The default threshold is 64KB. You can configure it in your config.exs:

# Using multiplication for readability
config :encoding_rs, dirty_threshold: 128 * 1024

# Or using Elixir's underscore notation
config :encoding_rs, dirty_threshold: 131_072

Increasing the threshold reduces context switching overhead, which benefits batch processing and throughput-focused workloads. However, larger operations will block normal schedulers longer, potentially causing latency for other processes.

Decreasing the threshold keeps normal schedulers more available, which benefits latency-sensitive and high-concurrency applications. However, more frequent context switching adds overhead that may reduce throughput.

Maximum Input Size

To prevent excessive memory allocation from untrusted or unexpectedly large inputs, encoding and decoding operations enforce a configurable maximum input size. Inputs exceeding this limit return {:error, :input_too_large} before reaching the NIF. Batch operations reject oversized items individually — valid items in the same batch still succeed.
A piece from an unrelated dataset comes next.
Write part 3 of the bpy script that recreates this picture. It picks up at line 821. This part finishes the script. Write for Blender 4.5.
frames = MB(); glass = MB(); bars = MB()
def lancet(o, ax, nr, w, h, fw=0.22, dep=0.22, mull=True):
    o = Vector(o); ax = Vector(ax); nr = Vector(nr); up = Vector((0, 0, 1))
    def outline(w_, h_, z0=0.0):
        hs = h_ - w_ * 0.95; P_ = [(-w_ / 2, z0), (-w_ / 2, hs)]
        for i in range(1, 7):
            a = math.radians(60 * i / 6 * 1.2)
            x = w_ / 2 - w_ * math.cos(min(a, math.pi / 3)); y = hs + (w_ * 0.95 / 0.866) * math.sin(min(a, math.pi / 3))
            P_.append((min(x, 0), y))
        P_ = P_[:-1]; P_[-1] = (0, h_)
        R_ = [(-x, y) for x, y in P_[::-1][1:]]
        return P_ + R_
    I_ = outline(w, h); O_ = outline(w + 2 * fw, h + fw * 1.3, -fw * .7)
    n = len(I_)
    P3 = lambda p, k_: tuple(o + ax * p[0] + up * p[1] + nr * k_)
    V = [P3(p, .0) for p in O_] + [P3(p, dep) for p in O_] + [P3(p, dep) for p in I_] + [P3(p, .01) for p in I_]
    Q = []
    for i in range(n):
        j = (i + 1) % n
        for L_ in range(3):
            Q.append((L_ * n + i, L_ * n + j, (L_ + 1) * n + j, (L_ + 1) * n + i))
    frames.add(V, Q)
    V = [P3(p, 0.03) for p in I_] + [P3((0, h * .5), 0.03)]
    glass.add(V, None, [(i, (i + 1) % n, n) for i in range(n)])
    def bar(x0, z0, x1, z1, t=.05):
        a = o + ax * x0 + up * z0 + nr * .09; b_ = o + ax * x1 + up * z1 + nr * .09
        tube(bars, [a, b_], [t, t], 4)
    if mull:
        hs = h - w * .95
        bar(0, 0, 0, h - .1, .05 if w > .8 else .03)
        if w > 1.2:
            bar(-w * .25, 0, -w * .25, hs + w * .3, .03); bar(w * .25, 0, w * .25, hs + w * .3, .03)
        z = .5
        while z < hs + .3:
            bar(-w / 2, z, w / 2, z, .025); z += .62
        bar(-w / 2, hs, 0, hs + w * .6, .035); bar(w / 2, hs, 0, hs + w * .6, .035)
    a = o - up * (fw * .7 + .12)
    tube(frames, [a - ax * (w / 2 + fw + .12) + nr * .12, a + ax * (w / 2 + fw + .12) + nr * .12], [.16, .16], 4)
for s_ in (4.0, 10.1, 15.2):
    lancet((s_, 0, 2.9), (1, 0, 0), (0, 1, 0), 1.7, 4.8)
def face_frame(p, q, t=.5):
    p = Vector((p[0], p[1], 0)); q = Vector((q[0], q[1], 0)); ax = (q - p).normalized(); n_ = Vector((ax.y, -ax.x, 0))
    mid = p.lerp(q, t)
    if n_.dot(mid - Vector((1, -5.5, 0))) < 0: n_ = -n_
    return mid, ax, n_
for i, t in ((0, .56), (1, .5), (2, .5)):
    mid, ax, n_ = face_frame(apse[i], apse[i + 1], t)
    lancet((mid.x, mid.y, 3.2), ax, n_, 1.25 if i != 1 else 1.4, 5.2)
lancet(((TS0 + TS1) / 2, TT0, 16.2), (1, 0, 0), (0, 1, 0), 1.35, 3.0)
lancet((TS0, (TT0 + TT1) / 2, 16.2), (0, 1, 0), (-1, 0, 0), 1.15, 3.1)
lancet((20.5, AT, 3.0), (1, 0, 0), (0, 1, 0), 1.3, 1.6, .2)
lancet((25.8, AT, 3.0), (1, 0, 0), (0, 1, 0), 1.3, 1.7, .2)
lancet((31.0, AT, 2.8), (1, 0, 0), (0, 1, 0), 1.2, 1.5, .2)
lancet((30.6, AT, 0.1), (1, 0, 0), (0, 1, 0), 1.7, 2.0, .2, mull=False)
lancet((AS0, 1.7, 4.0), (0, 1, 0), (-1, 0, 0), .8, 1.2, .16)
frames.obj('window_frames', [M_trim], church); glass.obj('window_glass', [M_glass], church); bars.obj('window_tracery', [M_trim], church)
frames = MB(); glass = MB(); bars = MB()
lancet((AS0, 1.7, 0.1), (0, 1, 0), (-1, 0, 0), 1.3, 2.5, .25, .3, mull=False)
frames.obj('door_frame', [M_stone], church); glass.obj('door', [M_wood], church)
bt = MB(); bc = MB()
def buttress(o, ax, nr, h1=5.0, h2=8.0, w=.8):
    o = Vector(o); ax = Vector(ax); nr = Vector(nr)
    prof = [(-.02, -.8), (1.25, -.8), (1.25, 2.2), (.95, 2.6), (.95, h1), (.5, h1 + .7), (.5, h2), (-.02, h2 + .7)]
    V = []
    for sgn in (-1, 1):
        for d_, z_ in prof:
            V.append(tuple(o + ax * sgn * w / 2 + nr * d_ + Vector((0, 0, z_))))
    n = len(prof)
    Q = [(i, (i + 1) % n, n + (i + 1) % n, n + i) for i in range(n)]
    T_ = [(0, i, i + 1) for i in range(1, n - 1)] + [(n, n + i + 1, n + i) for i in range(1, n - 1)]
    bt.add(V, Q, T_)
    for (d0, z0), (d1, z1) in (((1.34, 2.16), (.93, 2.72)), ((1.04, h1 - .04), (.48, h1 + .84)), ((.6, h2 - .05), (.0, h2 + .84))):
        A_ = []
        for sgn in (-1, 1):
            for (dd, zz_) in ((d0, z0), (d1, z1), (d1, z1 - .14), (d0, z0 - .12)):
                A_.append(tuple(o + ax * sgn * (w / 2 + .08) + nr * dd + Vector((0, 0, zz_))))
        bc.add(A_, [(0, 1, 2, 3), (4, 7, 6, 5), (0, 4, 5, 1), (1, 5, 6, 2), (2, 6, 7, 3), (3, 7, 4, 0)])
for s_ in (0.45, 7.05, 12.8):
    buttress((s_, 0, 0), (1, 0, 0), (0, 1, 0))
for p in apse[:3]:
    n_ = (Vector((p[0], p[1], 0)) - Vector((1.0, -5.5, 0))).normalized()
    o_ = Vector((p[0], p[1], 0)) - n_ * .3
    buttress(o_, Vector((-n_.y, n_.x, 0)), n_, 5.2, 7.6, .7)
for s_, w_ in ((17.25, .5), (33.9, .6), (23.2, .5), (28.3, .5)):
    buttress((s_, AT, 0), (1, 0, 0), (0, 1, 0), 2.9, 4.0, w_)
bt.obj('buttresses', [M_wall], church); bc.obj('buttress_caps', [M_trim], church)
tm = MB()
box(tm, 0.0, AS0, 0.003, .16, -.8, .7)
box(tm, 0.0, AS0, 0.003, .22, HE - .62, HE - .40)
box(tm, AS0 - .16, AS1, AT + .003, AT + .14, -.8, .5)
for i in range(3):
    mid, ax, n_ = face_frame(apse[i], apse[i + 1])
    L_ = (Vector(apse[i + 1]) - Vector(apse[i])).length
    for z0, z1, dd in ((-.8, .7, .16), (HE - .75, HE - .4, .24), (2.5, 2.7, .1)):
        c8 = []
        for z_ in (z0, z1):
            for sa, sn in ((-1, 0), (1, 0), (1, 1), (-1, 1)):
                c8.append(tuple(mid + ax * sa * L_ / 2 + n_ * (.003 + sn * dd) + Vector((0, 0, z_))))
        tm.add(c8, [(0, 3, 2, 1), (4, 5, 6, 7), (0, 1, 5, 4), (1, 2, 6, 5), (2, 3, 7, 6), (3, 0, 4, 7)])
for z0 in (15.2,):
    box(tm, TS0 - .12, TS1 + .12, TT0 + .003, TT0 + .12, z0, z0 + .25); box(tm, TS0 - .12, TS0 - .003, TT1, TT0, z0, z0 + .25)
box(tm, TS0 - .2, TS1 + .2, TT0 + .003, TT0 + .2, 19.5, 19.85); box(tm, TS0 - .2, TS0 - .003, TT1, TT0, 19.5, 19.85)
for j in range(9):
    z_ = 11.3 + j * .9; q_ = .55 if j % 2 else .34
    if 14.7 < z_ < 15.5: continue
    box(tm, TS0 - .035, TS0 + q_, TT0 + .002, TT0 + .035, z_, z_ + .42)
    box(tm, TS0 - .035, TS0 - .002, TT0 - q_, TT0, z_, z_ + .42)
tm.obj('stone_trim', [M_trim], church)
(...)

The default limit is 100MB. This is a runtime setting — it can be changed in runtime.exs or dynamically without recompiling:

# Increase the limit
config :encoding_rs, max_input_size: 500 * 1024 * 1024

# Disable entirely (trusted inputs only)
config :encoding_rs, max_input_size: :infinity

Why a size limit? A single large input can cause up to 3x memory amplification in the NIF (input buffer + output buffer + BEAM binary copy). A 500MB input could transiently allocate over 1.5GB, potentially destabilizing the BEAM node even on a dirty scheduler.

For large files, use the streaming decoder (EncodingRs.Decoder.stream/2) with bounded chunk sizes instead of loading the entire file into memory. The streaming API is not subject to the input size limit since each chunk is validated independently.

Benchmarks

Comparison against codepagex (pure Elixir) and iconv (Erlang NIF wrapping libiconv):

Encoding Input Size encoding_rs codepagex iconv
ISO-8859-1 100 B 347 ns 487 ns (1.4x) 2.0 μs (5.6x)
ISO-8859-1 10 KB 9.2 μs 118 μs (13x) 130 μs (14x)
ISO-8859-1 1 MB 3.0 ms 12.6 ms (4x) 13.1 ms (4x)
Shift_JIS 10 KB 13 μs N/A 196 μs (15x)
UTF-16LE 10 KB 8.1 μs N/A 98 μs (12x)

Benchmarks on Apple Silicon M1. See comparison guide for full methodology, more encodings, and when to use each library.

Quick Start

# Decode a Shift_JIS file to UTF-8
{:ok, content} = File.read("japanese.txt")
{:ok, utf8_string} = EncodingRs.decode(content, "shift_jis")

# Encode a UTF-8 string to Windows-1252
{:ok, binary} = EncodingRs.encode("Hello world", "windows-1252")

Acknowledgments

  • excoding - The original project by Kevin Seidel
  • encoding_rs - Mozilla's Rust encoding library

License

MIT License - see LICENSE file for details.